The Maxwell-Boltzmann distribution gives the probability that a classical particle has energy E as P(E) ∝ exp(-E/kT). The velocity distribution of gas particles follows from this and explains the speed distribution, average kinetic energy, and pressure of ideal gases. It emerges as the high-temperature limit of quantum statistics.
You already know from the canonical partition function that the probability of a system occupying a microstate with energy E is proportional to the Boltzmann factor exp(-E/kT), where k is Boltzmann's constant and T is temperature.
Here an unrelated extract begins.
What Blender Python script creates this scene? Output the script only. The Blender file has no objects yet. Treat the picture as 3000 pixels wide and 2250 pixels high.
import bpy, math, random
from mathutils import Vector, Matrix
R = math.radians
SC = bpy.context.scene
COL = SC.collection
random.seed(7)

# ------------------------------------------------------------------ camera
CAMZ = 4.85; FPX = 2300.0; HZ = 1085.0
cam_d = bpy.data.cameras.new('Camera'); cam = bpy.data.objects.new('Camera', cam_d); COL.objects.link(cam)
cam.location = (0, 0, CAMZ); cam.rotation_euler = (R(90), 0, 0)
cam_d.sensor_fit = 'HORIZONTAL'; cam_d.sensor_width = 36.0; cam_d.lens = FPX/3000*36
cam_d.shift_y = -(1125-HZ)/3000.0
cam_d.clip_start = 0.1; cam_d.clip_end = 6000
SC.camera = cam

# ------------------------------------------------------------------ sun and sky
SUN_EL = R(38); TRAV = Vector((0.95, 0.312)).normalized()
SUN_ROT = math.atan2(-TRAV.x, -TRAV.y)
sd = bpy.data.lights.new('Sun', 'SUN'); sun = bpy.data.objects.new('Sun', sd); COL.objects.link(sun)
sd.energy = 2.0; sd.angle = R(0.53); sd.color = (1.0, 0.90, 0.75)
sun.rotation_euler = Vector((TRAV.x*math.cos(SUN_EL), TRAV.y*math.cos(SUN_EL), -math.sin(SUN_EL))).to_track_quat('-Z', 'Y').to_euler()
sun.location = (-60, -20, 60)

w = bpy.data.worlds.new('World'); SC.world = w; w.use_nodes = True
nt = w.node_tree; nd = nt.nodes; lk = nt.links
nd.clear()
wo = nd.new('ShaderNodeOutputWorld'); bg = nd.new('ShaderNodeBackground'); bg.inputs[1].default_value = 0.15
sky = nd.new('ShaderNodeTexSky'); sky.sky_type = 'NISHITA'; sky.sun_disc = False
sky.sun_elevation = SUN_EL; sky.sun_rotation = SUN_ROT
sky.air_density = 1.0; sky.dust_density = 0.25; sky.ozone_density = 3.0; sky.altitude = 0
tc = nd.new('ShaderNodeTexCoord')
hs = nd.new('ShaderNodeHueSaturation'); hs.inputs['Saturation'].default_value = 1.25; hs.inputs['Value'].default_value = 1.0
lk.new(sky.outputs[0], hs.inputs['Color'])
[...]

The Maxwell-Boltzmann distribution applies this framework to the translational kinetic energy of individual molecules in a classical ideal gas. Each molecule moves independently, so its energy is just (1/2)mv², and the probability of having speed v follows directly from P ∝ exp(-mv²/2kT).
The resulting speed distribution f(v) has a characteristic shape: it starts at zero (no molecules with zero speed), rises to a peak at the most probable speed v_mp = sqrt(2kT/m), then falls off with a long tail toward high speeds. Three characteristic speeds are often distinguished: the most probable speed v_mp, the mean speed ⟨v⟩ = sqrt(8kT/πm), and the root-mean-square speed v_rms = sqrt(3kT/m). All three scale as sqrt(T/m) — speed increases with temperature and decreases with molecular mass. This explains why lighter gases like helium diffuse faster than heavier gases like nitrogen at the same temperature.
The tail of the distribution is physically crucial even though it contains few molecules. Evaporation, chemical reaction rates, and atmospheric escape all depend on molecules with energies well above average. The Arrhenius equation for reaction rates (which you may encounter in chemistry or physical chemistry) draws directly on this tail: only molecules with enough energy to surmount an activation barrier contribute to the reaction rate, and that fraction is set by the Boltzmann factor.
The Maxwell-Boltzmann distribution is described as the "classical limit" because at sufficiently high temperatures (or low densities), quantum statistics reduce to it. In the quantum case, identical particles obey either Fermi-Dirac statistics (fermions, half-integer spin) or Bose-Einstein statistics (bosons, integer spin). Both distributions reduce to the Boltzmann factor when the occupation probability per state is much less than 1 — the regime where particles rarely compete for the same quantum state. This condition is satisfied for most common gases at room temperature, which is why the classical Maxwell-Boltzmann picture works so well in everyday chemistry and kinetic theory.
Connecting back to thermodynamics: averaging (1/2)mv² over the Maxwell-Boltzmann distribution gives ⟨KE⟩ = (3/2)kT per molecule, which is the equipartition theorem result for three translational degrees of freedom. This is not a coincidence — both equipartition and Maxwell-Boltzmann follow from the same Boltzmann distribution over phase space. The partition function you computed earlier is the generating object from which the speed distribution, average energy, pressure, and heat capacity all emerge.